After many hours, many discussion, lots of contemplation, debate, and a few tantrums (I’m not temperamental but “that’s my faaavourite” was uttered once or twice) we had 16 entries chosen.

Once we had all that sorted James started freaking out about the whole thing, possibly taking his anxiousness the wrong way, I had a whinge about him not believing in me. In my dream.

I was feeling good. Excited. For me, just getting some of my prints out there and seen was enough, not to mention the fact that digital media has left me sorely deprived of any physical representation of my work.

So, this morning I took that good feeling, my sidekick* (Mum) and my girls off to the print shop. I assumed it was going to be an in, select, pay, collect, out kinda deal. Turns out I was wrong.
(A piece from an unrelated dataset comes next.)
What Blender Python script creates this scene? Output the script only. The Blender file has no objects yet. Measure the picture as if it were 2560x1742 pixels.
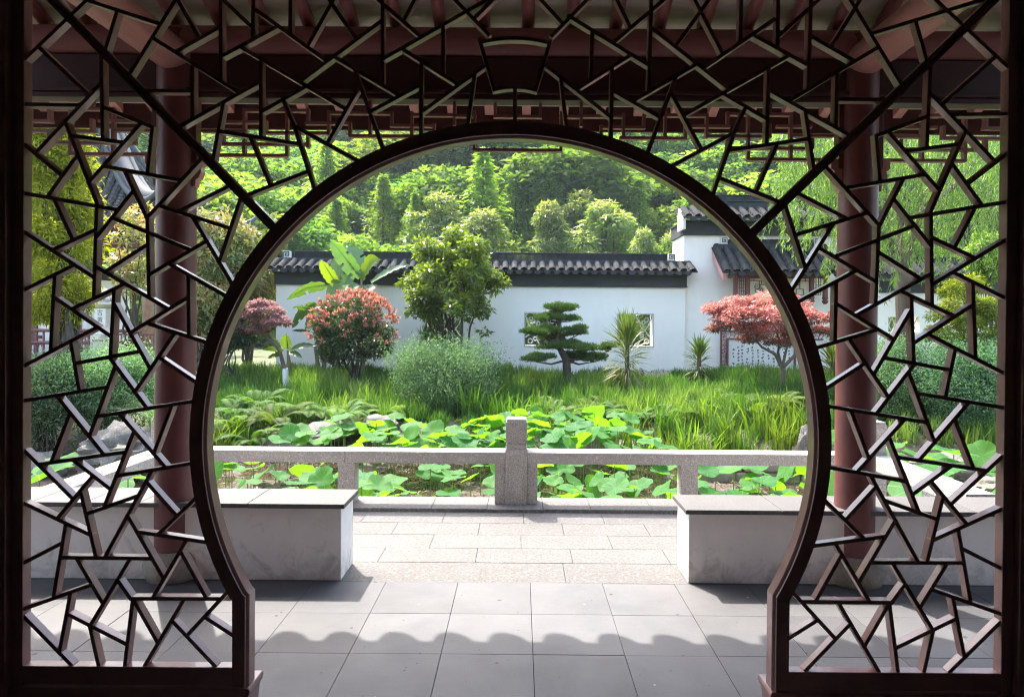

I spent an hour going over my (our) choices with the print lady choosing sizes, bumping brightness here, playing with contrast there for optimal print quality.

She was lovely, attentive and had a knowledge of the ins and outs of show entries which helped me feel a little less clueless. She also told me I had a good eye and when we looked at my one and only landscape she said “That’s a winner. I’ve seen many recently and I really like this.”

And there it is. Pressure. Expectation. I was happily going along, excited about the experience and now there is this part of me that has hope for something more. Who’s to say she doesn’t encourage each entrant who comes to her to print? Maybe everyone she sees is told they have a winner, I mean positivity is a great way to get repeat business is it not?

Also, there is now the price of what I am having done. The photos alone cost double what we originally thought and then the mounting cost double that again. I feel like we’re practically paying our life savings for a brief  ‘exhibition’ which anyone can enter anyway. If the print lady hadn’t applied pressure, the price alone would have made up for that. Plus, James is a ‘gotta win’ kind of guy, I can practically feel him thinking it whenever we talk about it; “You’d better win.”.

I feel like this is where I find out if I can do this or not. And what if I can’t?

Have you ever felt you’ve been on the verge of either living your dream or giving up? How did you deal with the pressure that comes with going for what you want??